La Afillaora
Sara Arguijo
@saraarguijo
Periodista cultural.
Amante del flamenco sin «k», ni diminutivos.
En ocasiones afilo cuchillos.
Quien me conoce sabe que trato de alejar de mí cualquier forma de pesimismo. De partida, prefiero siempre la ilusión y el riesgo a la derrota. Y confieso que profeso a menudo una actitud ingenua que me lleva a confiar en las personas y en la capacidad de éstas para cambiar las cosas. Pero permítanme que el asunto de la Bienal de Sevilla me genere pocas o ninguna esperanza.
Estaba claro que a la cita le hacía falta un cambio de rumbo y que el oscurantismo que se ha puesto de manifiesto en estas semanas en torno a las cuentas de las pasadas ediciones revela, cuanto menos, cierta improvisación y, quizás, hasta un poco de cara dura. Lo que desgraciadamente ocurre casi siempre que se escarba en la gestión pública, por más que traten de vendernos la falacia de la transparencia.
En este sentido, el nombramiento de un nuevo director y la apuesta por un nuevo modelo se debe recibir como una buena noticia. Y, personalmente, considero a José Luis Ortiz Nuevo un hombre con agallas, capaz, comprometido con la cultura, con criterio y lo suficientemente valiente como para trabajar por defender aquello en lo que cree. Aunque luego puedan gustar más o menos sus ideas.
El problema es que lo de Ortiz Nuevo es lo de menos. La Bienal arrastra grietas históricas que son fruto de la ignorancia, de la avaricia y de la indiferencia de muchos a los que esto les importa poco o nada.
La opción de que sea el fundador de la cita cultural el que se vaya a encargar de su veinte aniversario, o de que incluso se les hubiera dejado un sitio a todos los que han dirigido algunas de sus ediciones, podría resultar incluso entrañable sino fuera porque esto huele inevitablemente a decisión apresurada y continuista.

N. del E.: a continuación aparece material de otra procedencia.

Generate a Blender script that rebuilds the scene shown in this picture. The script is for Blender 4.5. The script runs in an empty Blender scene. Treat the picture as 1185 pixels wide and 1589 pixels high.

De todas formas, como decía, lo de Ortiz Nuevo es lo de menos mientras Sevilla y sus gobernantes no decidan qué quiere que sea su Bienal. Si pretendemos ser el escaparate jondo mundial, presumir de cifras a toda costa, involucrar a la ciudad con la cita, contribuir a difundir y educar en este arte o ser plataforma de nuevos artistas, entre otras opciones. Y para ello, hace falta sentarse sí, pero sobre todo hace falta ponerse a trabajar y hacerlo con las miras puestas en el futuro y no con un planteamiento cortoplacista que es en el que puede desembocar todo si se cambia la dirección cada dos años.
Lo del consejo de asesores no ha sido hasta ahora más que otra pantomima. No porque dude de la valía de quienes lo conformen sino porque lo que se necesita en un festival de esta índole –repito- es que un equipo de profesionales trabaje para el proyecto de forma permanente.
Una Bienal no sólo necesita un director artístico que, por supuesto, es fundamental si se le quiere imprimir un sello al evento y no convertirlo en un contenedor de propuestas más o menos acertadas. Además, precisa de un buen gestor cultural y de un equipo de expertos en distintas materias –y también en flamenco, porque los hay- que puedan proponer y ejecutar (comunicación, producción, marketing, desarrollo estratégico…). Y claro, del apoyo necesario de los representantes políticos que, sea quienes fueren, deberían ir a una.
A partir de aquí podría empezar a soñar con una Bienal más justa. Una bienal proactiva que no sólo enseñe lo que el flamenco fue, es o será, porque esto ya lo saben en medio mundo, sino que provoque, que construya, que anime, que comprometa, que una y que ilusione. Ojalá.